Realizing hunger and food insecurity at Portland State

Research conducted by the Portland State School of Social Work involving the issue of food insecurity with students found that approximately 40 percent of students in the SSW alone are food insecure.

The United States Department of Agriculture defines food insecurity as “a household-level economic and social condition of limited or uncertain access to adequate food.” The USDA labels ranges of food security into four distinct categories: high food security, marginal food security, low food security and very low food security.

Research still needs to be done to obtain a figure for levels of food insecurity with students outside of the SSW program at PSU.

“We think that this number is generalizable to the broader PSU student body, but that actual research hasn’t been done,” said Stephanie Brockett, a graduate of the Masters of Social Work program, in an email.

Brockett said that the SSW became aware of food insecurity through class discussion when students spoke up about their struggles and put the issue of food insecurity on the program’s radar.

Brockett said that food insecure students also tend to be involved in other complicated and complex personal problems and responsibilities.

“Most students who experience food insecurity or hunger are also dealing with other challenges. The students that were identified as food insecure in our study were more likely to be people of color, first generation college students, living in challenging situations, etc.,” Brockett said.

Combatting Insecurity

The Associated Students of PSU have maintained a campus food pantry for years that provides a free resource for students to get access to nonperishable foods and hygiene items.

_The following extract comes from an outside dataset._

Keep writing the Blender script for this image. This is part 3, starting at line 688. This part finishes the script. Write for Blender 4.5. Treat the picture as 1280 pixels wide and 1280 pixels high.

When Pam Campos, outgoing director of Las Mujeres, student-trustee of the PSU Governing Board of Trustees and food insecurity activist arrived at PSU, one of the first things she did was volunteer at the food pantry.

“When I hear food insecurity I take it quite literally as the reality of not having food, or inability to access food or being able to purchase food, healthy or otherwise,” Campos said in an email.

Campos said that she was made more aware of food insecurity by witnessing some of her peers depending on catered campus events for food “I know the current food pantry coordinator [Kathleen Steppe] of ASPSU has been working tirelessly and substantially improved our food pantry services and accessibility. A communal campus support will be necessary to institutionalize and continue the positive gains [Steppe] and her team have brought forward.”

Currently, Steppe is working to increase pantry offerings and is also looking to extend and define areas for volunteers.

“More information about potential volunteerism opportunities, contests and beyond are being formulated now [and] throughout the month of August and are slated to be posted (end of August) as we move closer to fall term,” Steppe said in an email.

Steppe also created and posted a two-page promotional piece for the ASPSU website that clarifies access questions and also addresses the educational purpose of the food pantry in its manifesto, stating that there should be no stigma for those needing help from the pantry.

“I am pleased to report we have collectively made great strides since Jan. 31 of this year,” Steppe said.

Meeting notes from a May 14 food insecurity meeting stated that PSU’s food pantry is insufficient due to not being full, not being regularly manned and inaccessable to students. As PSU moves to more online classes, students are also made to pay for services like the food pantry, which they can’t access.

Brokett said that the PSU food pantry, though important as a gesture, is a temporary solution for a much greater problem to be solved.

“Food pantries are Band-Aid solutions to complex, systemic challenges,” Brockett said.

Brockett said that one solution to food scarcity lies in closer partnership with the Oregon Food Bank. Another step in eradicating hunger on campus is expected as activists and advocates work with the Oregon Legislature to expand Supplemental Nutrition Assistance Program qualifications and benefits.

“I hope that students will be responsive to the struggles of their fellow students. I think the uphill battle will come more from administration and larger community initiatives,” Brockett said.

Brockett suggested that community initiatives could be events, such as campus organizational partners working together for community gardens, student soup kitchens, meal planning services and cooking classes.